Villa Mensa è dunque il teatro della magia e di tutto ciò che di incantevole accade in quella settimana di giugno in cui 100 ragazzi di tutto il mondo montano una tenda e vivono la loro settimana più bella dell’anno, e sono le loro stesse parole a dirci questo, nei documentari che testimoniano la nuova vita della Villa. Si va da “Villa Mensa è una città a sé, una realtà a sé” di chi ha forse inconsciamente compreso quello che è stato il passato della struttura, alla “voglia palpabile di riportare alla luce la vita di una villa ferma al tempo in cui la abitavano i nobili”.
E proprio queste due frasi, dettate o meno dall’inconsapevolezza, ricordano che in tutto il progetto di restauro non è stato ancora deciso di recuperare la configurazione della piccola corte del 1800. Abbiamo testimonianze del fatto che a quel tempo la sola Villa Mensa rappresentasse un vero e proprio paese, i contadini che lavoravano le terre adiacenti ci vivevano, e si era sviluppata una rete di negozi o botteghe che consentiva agli abitanti di trovare ogni cosa necessaria al suo interno. Possiamo dire che la Villa Mensa della fine dell’800 era un po’ il modello precursore dei moderni outlet village: dal più intuibile agricoltore fino al calzolaio, e poi ancora sementi, maiali, galline…
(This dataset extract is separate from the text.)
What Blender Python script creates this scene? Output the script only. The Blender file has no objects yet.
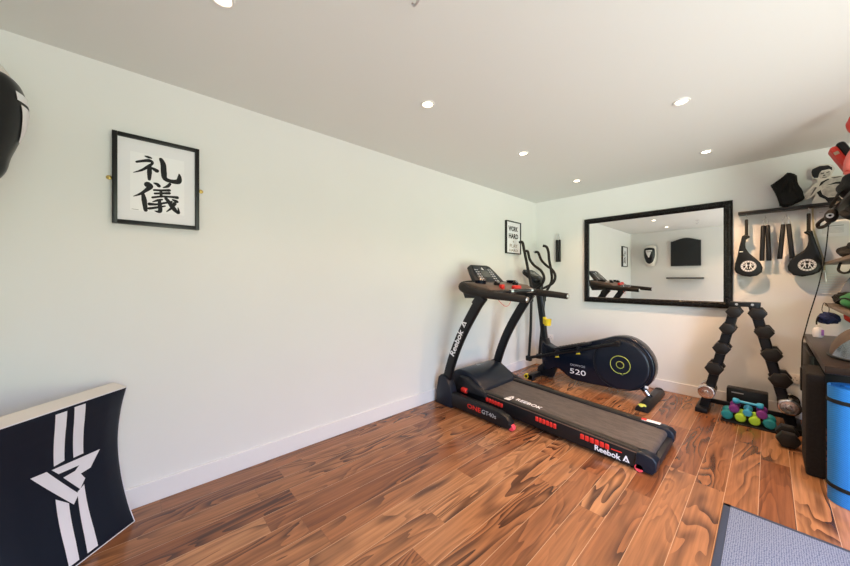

Peccato per quell’ex bambino dell’acqua che fa rumore, che non avrebbe neanche più avuto bisogno di andare a Barberino o a Castel Guelfo…
1 commento
Molto chiara e dettagliata la descrizione di villa Mensa. Da questo video si potrebbe ricavare un dépliant per i turisti che ancora non esiste e inserirlo nei luoghi deputati alla comunicazione culturale, castello estense Schifanoia museo del Duomo, palazzo dei Diamanti teatri e in provincia presso le delizie Estensi. Il testo di Malagu’ guida del Ferrarese del 1966 e chiaramente superato per via dei nuovi restauri che hanno dato il via a nuove scoperte sulla struttura. Di villa Mensa. In archivio comunale esiste un documento importante non ancora indagato su tutte le proprietà arcivescovili in provincia, un vero e proprio catasto che comprenderà anche Villa Mensa. Varrebbe la pena di farne una ricerc storica affidata magari all’università di architettura.